Hey hivers, I just wanted to share my trade from yesterday..
I knew there was some big news coming out
but I felt that a wide iron condor could encompass and survive any big moves due to news.
After a couple large price candles, I entered my IC
My strike prices were at the delta 4s, meaning my broker did their calculations and decided the price had a 4% chance of price NOT touching it. The lower the delta, the less chance of it being touched, and the safer it is, but also the less you will get paid for that option.
There is what is called theta decay which slowly decreases the value of the option as time goes on, expiring totally worthless at the end of market. for example, say you buy an option for $50.. after an hour that option is now worth $40.. then $30 after 2 hours, and so on.. until it's worth $0 at end of market.
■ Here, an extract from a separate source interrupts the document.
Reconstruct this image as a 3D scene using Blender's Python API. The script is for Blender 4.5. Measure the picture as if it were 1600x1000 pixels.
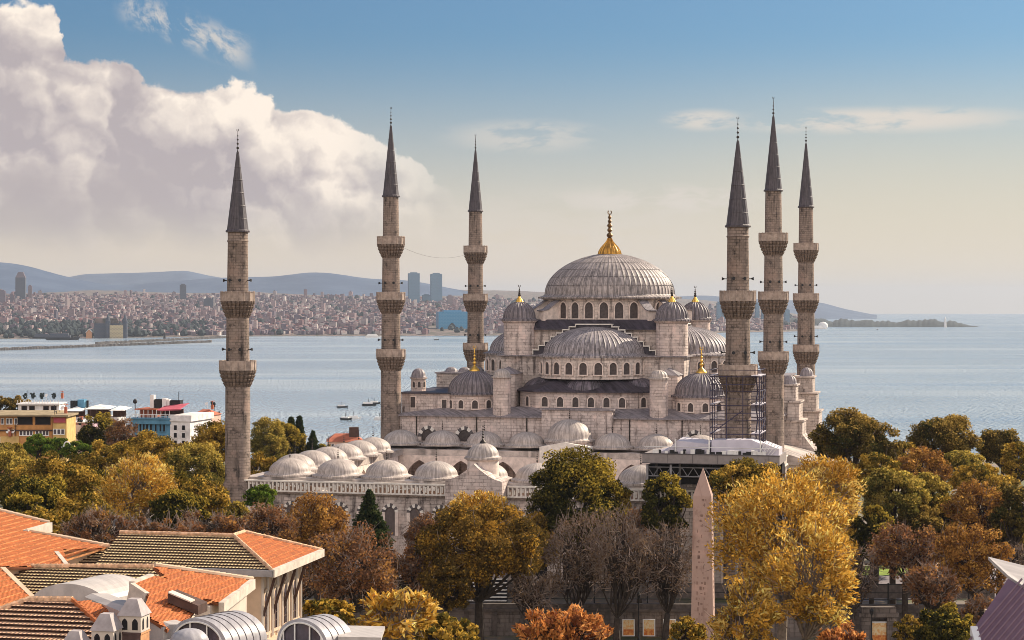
import bpy, bmesh, math, random
import numpy as np
from mathutils import Vector

for _o in list(bpy.data.objects):
    bpy.data.objects.remove(_o)
SC = bpy.context.scene
COL = SC.collection
PI = math.pi

# ------------------------------------------------------------------ camera
F, HX, HY, EYE = 2975.0, 800.0, 475.0, 80.0      # focal length and horizon of the photograph (in its pixels), eye height
cam = bpy.data.cameras.new('camera')
cam.sensor_fit = 'HORIZONTAL'
cam.sensor_width = 36.0
cam.lens = 36.0 * F / 1600.0
cam.shift_y = -25.0 / 1600.0
cam.clip_start = 1.0
cam.clip_end = 90000.0
cam_o = bpy.data.objects.new('camera', cam)
COL.objects.link(cam_o)
cam_o.location = (0, 0, EYE)
cam_o.rotation_euler = (PI / 2, 0, 0)
SC.camera = cam_o

# ------------------------------------------------------------------ light
SUN_AZ, SUN_EL = math.radians(54), math.radians(34)      # to the right of the view, ahead of the camera
SUN = Vector((math.sin(SUN_AZ) * math.cos(SUN_EL), math.cos(SUN_AZ) * math.cos(SUN_EL), math.sin(SUN_EL)))
sl = bpy.data.lights.new('sun', 'SUN')
sl.energy = 4.8
sl.angle = math.radians(0.5)
sl.color = (1.0, 0.86, 0.68)
slo = bpy.data.objects.new('sun', sl)
COL.objects.link(slo)
slo.location = (200, 100, 400)
slo.rotation_euler = SUN.to_track_quat('Z', 'Y').to_euler()

SC.view_settings.view_transform = 'Standard'
SC.view_settings.look = 'None'
SC.view_settings.gamma = 1.0
SC.view_settings.exposure = 0.85
SC.render.engine = 'CYCLES'
SC.cycles.use_denoising = True
SC.cycles.filter_width = 0.9
SC.cycles.max_bounces = 6
SC.cycles.transparent_max_bounces = 8
SC.cycles.volume_bounces = 0


class S:
    """a shader socket with arithmetic"""
    nt = None

    def __init__(s, sock):
        s.k = sock

    @staticmethod
    def m(op, *a, clamp=False):
        n = S.nt.nodes.new('ShaderNodeMath')
        n.operation = op
        n.use_clamp = clamp
        for i, x in enumerate(a):
            if isinstance(x, S):
                S.nt.links.new(x.k, n.inputs[i])
            else:
                n.inputs[i].default_value = float(x)
        return S(n.outputs[0])

    def __add__(s, o): return S.m('ADD', s, o)
    __radd__ = __add__
    def __sub__(s, o): return S.m('SUBTRACT', s, o)
    def __rsub__(s, o): return S.m('SUBTRACT', o, s)
    def __mul__(s, o): return S.m('MULTIPLY', s, o)
    __rmul__ = __mul__
    def __truediv__(s, o): return S.m('DIVIDE', s, o)
    def __neg__(s): return S.m('MULTIPLY', s, -1)
    def pw(s, e): return S.m('POWER', s, e)
    def sat(s): return S.m('ADD', s, 0, clamp=True)
    def mx(s, o): return S.m('MAXIMUM', s, o)
    def mn(s, o): return S.m('MINIMUM', s, o)

    def step(s, a, b):
        n = S.nt.nodes.new('ShaderNodeMapRange')
        n.interpolation_type = 'SMOOTHSTEP'
        S.nt.links.new(s.k, n.inputs[0])
        n.inputs[1].default_value = a
        n.inputs[2].default_value = b
        return S(n.outputs[0])


def comb(x, y, z):
    n = S.nt.nodes.new('ShaderNodeCombineXYZ')
    for i, v in enumerate((x, y, z)):
        if isinstance(v, S): S.nt.links.new(v.k, n.inputs[i])
        else: n.inputs[i].default_value = v
    return S(n.outputs[0])


def sep(v):
    n = S.nt.nodes.new('ShaderNodeSeparateXYZ')
    S.nt.links.new(v.k, n.inputs[0])
    return S(n.outputs[0]), S(n.outputs[1]), S(n.outputs[2])


def noise(vec, scale, detail=4, rough=0.55, out=0, dist=0.0, dim='3D'):
    n = S.nt.nodes.new('ShaderNodeTexNoise')
    n.noise_dimensions = dim
    S.nt.links.new(vec.k, n.inputs['Vector'])
    n.inputs['Scale'].default_value = scale
    n.inputs['Detail'].default_value = detail
    n.inputs['Roughness'].default_value = rough
    n.inputs['Distortion'].default_value = dist
    return S(n.outputs[out])


def mixc(f, a, b, mode='MIX'):
    n = S.nt.nodes.new('ShaderNodeMix')
    n.data_type = 'RGBA'
    n.blend_type = mode
    for idx, v in ((0, f), (6, a), (7, b)):
        if isinstance(v, S): S.nt.links.new(v.k, n.inputs[idx])
        elif idx == 0: n.inputs[0].default_value = v
        else: n.inputs[idx].default_value = (*v, 1)
    return S(n.outputs[2])


def ramp(f, stops):
    n = S.nt.nodes.new('ShaderNodeValToRGB')
    S.nt.links.new(f.k, n.inputs[0])
    e = n.color_ramp.elements
    while len(e) < len(stops): e.new(0.5)
    for i, (p, c) in enumerate(stops):
        e[i].position = p
        e[i].color = (*c, 1)
    return S(n.outputs[0])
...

Since I am the Seller of the option (see how I SELL the option, not BUY like most traders do) I collect that premium of whoever bought the option. I want to be like the insurance company and people are paying me for their options. but instead of days, months, years of insurance at a time, I am only selling hours of premium. It's all too confusing to explain. Ask me in comments if you want more explanation.
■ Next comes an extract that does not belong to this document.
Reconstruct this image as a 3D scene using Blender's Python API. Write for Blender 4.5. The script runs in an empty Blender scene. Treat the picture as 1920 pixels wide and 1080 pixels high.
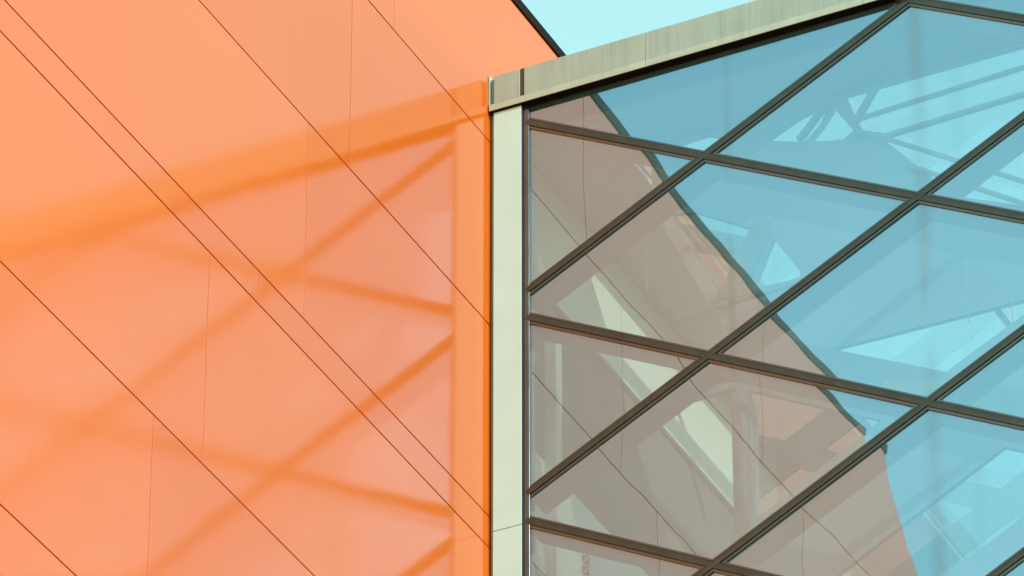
import bpy, bmesh, math, random
from mathutils import Vector
from mathutils.geometry import tessellate_polygon

random.seed(7)
sc = bpy.context.scene
COL = sc.collection

# ------------------------------------------------------------------ camera
cam = bpy.data.cameras.new('camera')
cam.sensor_width = 36.0
cam.lens = 36.0 * 11507.0 / 1920.0
cam.clip_start = 0.5
cam.clip_end = 6000.0
cam_ob = bpy.data.objects.new('camera', cam)
cam_ob.location = (28.16986, -56.61531, 1.7)
cam_ob.rotation_euler = (math.radians(90 + 33.99), 0, math.radians(26.22))
COL.objects.link(cam_ob)
sc.camera = cam_ob

# ------------------------------------------------------------------ sky, sun, exposure
SUN_EL = math.radians(26.0)
SUN_AZ = math.radians(116.0)          # clockwise from +Y
world = bpy.data.worlds.new('World')
sc.world = world
world.use_nodes = True
wn, wl = world.node_tree.nodes, world.node_tree.links
wn.clear()
sky = wn.new('ShaderNodeTexSky')
sky.sky_type = 'NISHITA'
sky.sun_disc = False
sky.sun_elevation = SUN_EL
sky.sun_rotation = SUN_AZ
sky.air_density = 2.0
sky.dust_density = 0.0
sky.ozone_density = 1.0
tint = wn.new('ShaderNodeMix')
tint.data_type = 'RGBA'
tint.blend_type = 'MULTIPLY'
tint.inputs[0].default_value = 1.0
tint.inputs[7].default_value = (0.92, 1.17, 0.93, 1)
bg = wn.new('ShaderNodeBackground')
bg.inputs['Strength'].default_value = 0.15
wo = wn.new('ShaderNodeOutputWorld')
wl.new(sky.outputs[0], tint.inputs[6])
wl.new(tint.outputs[2], bg.inputs['Color'])
wl.new(bg.outputs[0], wo.inputs['Surface'])

sun = bpy.data.lights.new('sun', 'SUN')
sun.energy = 1.25
sun.angle = math.radians(0.53)
sun.color = (1.0, 0.94, 0.84)
sun_ob = bpy.data.objects.new('sun', sun)
sdir = Vector((math.cos(SUN_EL) * math.sin(SUN_AZ), math.cos(SUN_EL) * math.cos(SUN_AZ), math.sin(SUN_EL)))
sun_ob.rotation_euler = sdir.to_track_quat('Z', 'Y').to_euler()
sun_ob.location = (40, -60, 80)
COL.objects.link(sun_ob)

vs = sc.view_settings
vs.view_transform = 'Standard'
vs.look = 'None'
vs.exposure = 1.0
vs.gamma = 1.0
vs.use_curve_mapping = False
sc.cycles.caustics_reflective = False
sc.cycles.caustics_refractive = False
sc.cycles.transparent_max_bounces = 24
sc.cycles.max_bounces = 12
sc.cycles.use_denoising = True

# ------------------------------------------------------------------ materials
def new_mat(name):
    m = bpy.data.materials.new(name)
    m.use_nodes = True
    m.node_tree.nodes.clear()
    return m, m.node_tree.nodes, m.node_tree.links

def noise(n, l, scale, vec=None, detail=3.0, rough=0.5):
    t = n.new('ShaderNodeTexNoise')
    t.inputs['Scale'].default_value = scale
    t.inputs['Detail'].default_value = detail
    t.inputs['Roughness'].default_value = rough
    if vec is not None:
        l.new(vec, t.inputs['Vector'])
    return t

def mapping(n, l, scale):
    g = n.new('ShaderNodeNewGeometry')
    m = n.new('ShaderNodeMapping')
    m.inputs['Scale'].default_value = scale
    l.new(g.outputs['Position'], m.inputs['Vector'])
    return m.outputs[0]

def ramp(n, l, fac, c0, c1, p0=0.3, p1=0.7):
    r = n.new('ShaderNodeValToRGB')
    r.color_ramp.elements[0].position = p0
    r.color_ramp.elements[1].position = p1
    r.color_ramp.elements[0].color = (*c0, 1)
    r.color_ramp.elements[1].color = (*c1, 1)
    l.new(fac, r.inputs[0])
    return r.outputs[0]

def mix_rgb(n, l, fac, a, b, mode='MIX'):
    m = n.new('ShaderNodeMix')
    m.data_type = 'RGBA'
    m.blend_type = mode
    for i, v in ((0, fac), (6, a), (7, b)):
        if hasattr(v, 'links'):
            l.new(v, m.inputs[i])
        elif isinstance(v, tuple):
            m.inputs[i].default_value = (*v, 1)
        else:
            m.inputs[i].default_value = v
    return m.outputs[2]

def math_n(n, l, op, a, b=None):
    m = n.new('ShaderNodeMath')
    m.operation = op
    for i, v in ((0, a), (1, b)):
        if v is None:
            continue
        if hasattr(v, 'links'):
            l.new(v, m.inputs[i])
        else:
            m.inputs[i].default_value = v
    return m.outputs[0]

def principled(n, l, color, rough, ior=1.5, metal=0.0, normal=None):
    b = n.new('ShaderNodeBsdfPrincipled')
    for k, v in (('Base Color', color), ('Roughness', rough), ('IOR', ior), ('Metallic', metal)):
        if hasattr(v, 'links'):
            l.new(v, b.inputs[k])
        elif isinstance(v, tuple):
            b.inputs[k].default_value = (*v, 1)
        else:
            b.inputs[k].default_value = v
    if normal is not None:
        l.new(normal, b.inputs['Normal'])
    o = n.new('ShaderNodeOutputMaterial')
    l.new(b.outputs[0], o.inputs[0])
    return b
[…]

Here is what the trade looked like after mid market..
Notice how my profit zone, or safe zone (the green dashed lined) starts off small at the beginning of the trade, but slowly increases as the option decays.
Fast forward a bit and then news hits.. price TAKES OFF.. then, it retraces some, but then it rises again.. but it doesn't stop.. I was concerned as it got closer and closer to the zone lines.
Fortunately for me, every red candle increased the probability of success for this trade. Also by looking at the options chain where my broker shows the deltas for the strikes
I could see that my strike was never higher than delta 10.. so my broker thought there was only a 10% of this price being touched. Conversely, this meant the trade had a 90% chance of winning.
Again, here's how everything ended up..
Not the nice, peaceful trade I prefer, but a win is a win, right?